Paul Ryan ha sido la fulgurante estrella en la convención republicana que acaba de terminar. Lo llaman el nuevo Reagan. Su mentor fue el ya desaparecido Jack Kemp, un exfutbolista que se convirtió en una de las cabezas económicas del Partido Republicano y alguna vez acarició la idea de ser presidente. Ryan juega con la idea de cumplir ese destino, primero como vicepresidente de Romney y luego por su propia cuenta.
De Kemp, de Reagan, y de una vieja tradición política nacional, Ryan sostiene la idea del excepcionalismo norteamericano. No quiere que Estados Unidos se parezca a Europa. El planteamiento básico es que el país no debe convertirse en un Estado benefactor aumentando el gasto público y los impuestos, como supuestamente hacen los europeos, pero tal vez es demasiado tarde.
El Gobierno norteamericano ya consume el 40% del PIB, mientras los países más prósperos de Europa aproximadamente gastan el 50%. (Menos Suiza, uno de los más exitosos, que apenas invierte el 33). Es verdad que los norteamericanos pagan menos impuestos, pero también reciben menos servicios.
La idea de la decadente Europa se trata de un monumental error de percepción. Hay aspectos de la vida europea que superan notablemente a Estados Unidos. La nación, sin duda, tiene el primer ejército del mundo, sus mejores universidades están a la cabeza del planeta, los científicos y técnicos son casi insuperables, y el aparato productivo es el más denso y sofisticado de cuantos han existido en la historia.
Pero cuando la empresa norteamericana CNBC encargó a unos expertos la objetiva clasificación de las 30 ciudades más habitables del mundo, éstos se guiaron por nueve categorías relevantes –salud, ingresos, clima, seguridad, etc.– y encontraron que casi todas eran europeas, canadienses, australianas y neozelandesas. Sólo dos ciudades norteamericanas podían competir, y comparecían al final de la lista: Honolulu era la número 29 y San Francisco la 30. Las cinco mejores eran Viena, Zúrich, Auckland, Múnich y Dusseldorf.
The Economist, la gran revista, hizo lo mismo con los países, y su pesquisa la llevó a colocar a Estados Unidos en el puesto número 13. Había mejor calidad de vida (por orden) en Irlanda, Suiza, Noruega, Luxemburgo, Suecia, Australia, Islandia, Italia, Dinamarca, España, Singapur y Finlandia. En el Índice de Desarrollo Humano que publica la ONU, en cambio, sólo tres países anteceden a Estados Unidos: Noruega, Australia y Holanda.

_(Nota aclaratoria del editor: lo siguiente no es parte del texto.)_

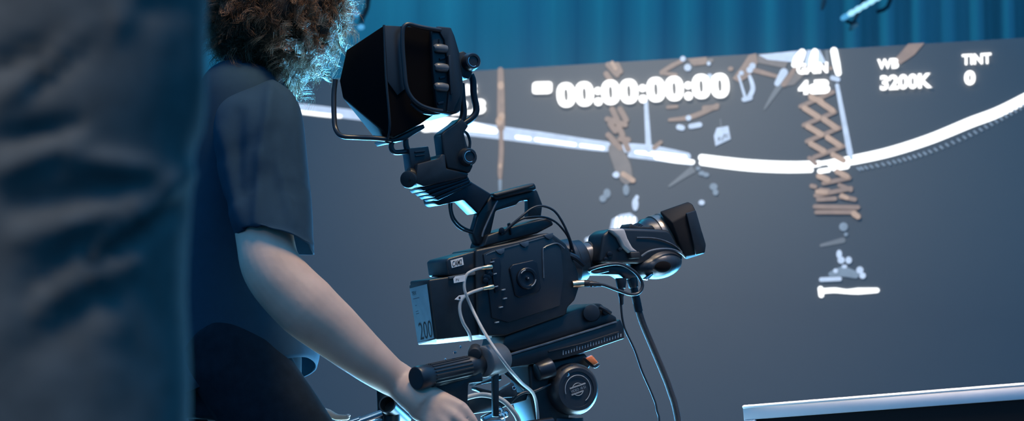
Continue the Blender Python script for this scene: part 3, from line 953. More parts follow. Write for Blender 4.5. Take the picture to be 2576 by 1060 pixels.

Si lo que se mide es la honradez del sector público, sucede algo parecido. Transparency International, en una escala en la que 10 es la mejor valoración posible y 1 la peor, asigna más de nueve puntos a los cuatro países escandinavos, y más de 8 a Alemania y a Canadá. Estados Unidos, con 7.1 no está nada mal, pero no forma parte del pelotón de las naciones más escrupulosas con el dinero que les entregan los ciudadanos.
En el tema educativo los resultados son mixtos. En general, Estados Unidos tiene las mejores universidades en el ámbito de los posgrados, pero la enseñanza media es mediocre. Cuando la OCDE –la organización de las naciones más desarrolladas del mundo– mide los conocimientos de los jóvenes en matemáticas, lectura y ciencias, encuentra una docena de países que obtienen mejores resultados que Estados Unidos. Corea del Sur y Finlandia son los dos mejores.
Lo que quiero decir es que Estados Unidos tiene mucho que aprender de algunos países europeos y asiáticos, de la misma manera que el resto del mundo tiene bastante que aprender del modo norteamericano de investigar, trabajar y vivir.
¿Hay algún aspecto de la convivencia en el que Estados Unidos supere claramente al resto del mundo? A mi juicio, en las oportunidades que tienen los más pobres de prosperar. En el país sigue vigente el llamado "sueño americano", pacto tácito, hasta ahora cumplido, consistente en que si uno trabaja intensamente y cumple con la ley, puede llegar hasta donde su talento y suerte le permitan, e integrarse, al menos, en los vastos sectores de los niveles sociales medios donde acampa el 85 por ciento de los habitantes de la nación. Esa es la verdadera diferencia. Y ya es bastante.